Matheson v The Commissioner of Main Roads

Case

[1992] QLC 4

11 February 1992

No judgment structure available for this case.

[1992] QLC 4

 
  LAND COURT

BRISBANE

11th February, 1992

Re:                 Claim for Compensation -
  A91-34.

R.G. and M. Matheson
  v.
  The Commissioner of Main Roads

DECISION ON APPLICATION FOR COSTS

In a Judgment handed down on 11th December, 1991, I determined compensation payable to R.G. and M. Matheson, consequent upon the taking of certain lands by the Commissioner of Main Roads.  The solicitor for the respondent made an application for an order that the claimant pay the respondent's costs of and incidental to the action.  The matter was heard in Maryborough and in the circumstances I reserved my decision upon the application to give to the agent for the claimants the opportunity of making submissions on the matter and for the solicitor for the respondent to reply to such submissions.  I have now received these submissions and the reply and have given the matter my consideration.
  The solicitor for the respondent submits that the amount initially claimed was the sum of $214,350 and this was amended during the course of the hearing, reducing the amount finally claimed to $191,871.50.  The claim was based on the premise that the resumed land constituted an integral and inseparable part of a road scheme initiated in 1975 with the resumption of contiguous lands then owned by the claimants.  In the result, this claim was not accepted and I adopted the valuation contended for by the respondent in the sum of $750.00 for the loss of land plus other amounts for items of disturbance with a total award of $3,614 with interest from the date set forth in the Judgment.  The respondent has been wholly successful in the matter.  The submission is that an order for costs should follow.  Reference is made to the decision of the Land Appeal Court in Moyse and Others v. Townsville City Council (1979) 6 Q.L.C.R. 271 where at page 274 the Court said -

"First, we do not think that the presence of sub-section (2) of Section 27 of the Act should be regarded as some sort of legislative suggestion that, where the claim is substantially more than the amount awarded, and the amount put in evidence by the authority is not substantially less than the amount awarded, the Court should not merely refrain from awarding any costs to the claimant, but should award costs to the authority.  Second, where the Court is considering whether it should award costs to an authority, it could be wrong to have regard merely to the amounts of the claim and of the award and of the value put in evidence by the authority.  We would think that usually it would be more relevant to enquire whether the conduct of the claimant, including his making of an exorbitant claim, if he has made one, has been such as to force the authority; unreasonably and unnecessarily, into litigation." 

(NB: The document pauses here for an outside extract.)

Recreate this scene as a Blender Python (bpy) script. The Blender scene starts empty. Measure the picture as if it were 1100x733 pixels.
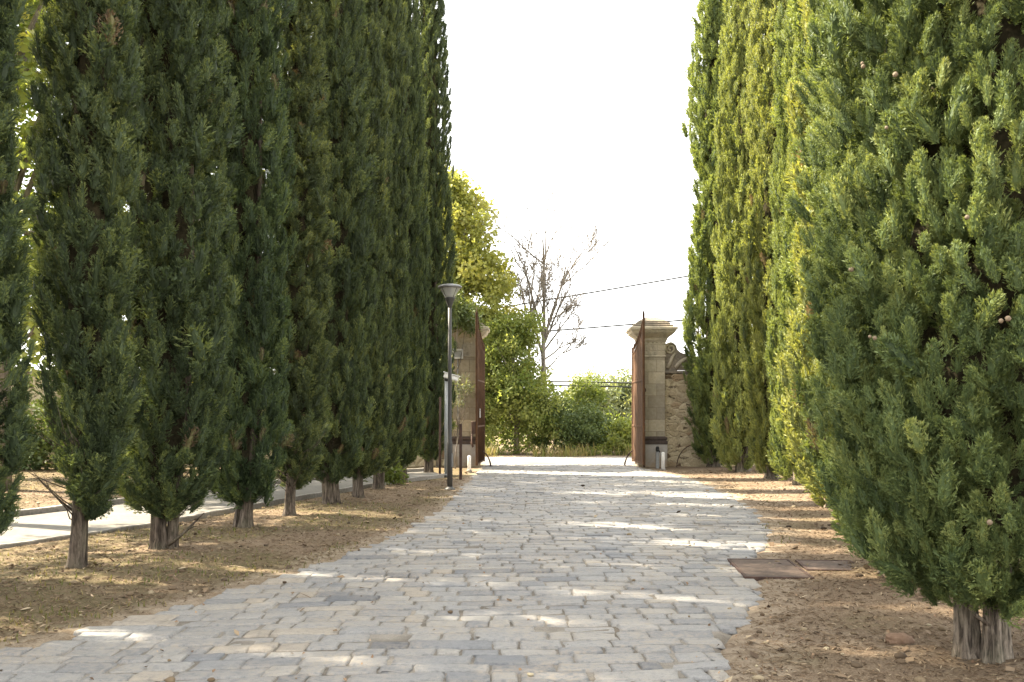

It is the submission of Mr Maddern, the agent for the claimants, that the claim was made by the dispossessed owners in good faith on the advice of a valuer and they were entitled to rely upon the opinion of that expert.  They had also placed reliance on statements made following the first resumption that the proposed road would be "at grade" and in the circumstances believed they were justified in claiming injurious affection when the road was subsequently built as a "grade separated" road. 
  While I have found that in law the claim for injurious affection failed, I can appreciate that the claimants had some grounds for relying upon the information supplied following the first resumption that the road would be "at grade" which raised some expectations of a benefit to their balance land.  The evidence for the respondent from the expert witnesses was that it was believed at that time that cost restraints would result in an "at grade" separation although a "grade separation" for major highways was desirable.  In the result, by the time the road was constructed, funds were available to build the preferred road and this was done.  In the circumstances it was perhaps reasonable to pursue the matter of injurious affection for a determination of this Court.
  At p. 278 in the Moyse case the Land Appeal Court said -

"But we do say that there are cases in which the Court can properly take the view that it was reasonable to have the fact decided by the Court and that, notwithstanding the failure of the claim, there should not be any order as to costs.  We think that the learned Member was entitled to regard this as such a case. "

In this case, it does not appear unreasonable for the dispossessed owners to have accepted the advice of their valuer and to place some reliance upon the information supplied in 1975 of the type of road to be constructed.  Following the death of the valuer who undertook the valuation, they have incurred expense in engaging another valuer to present evidence to the Court.  The award of compensation is minimal and they would suffer severely if an order for costs was made.  In the circumstances, I propose to exercise my discretion and make no order as to costs.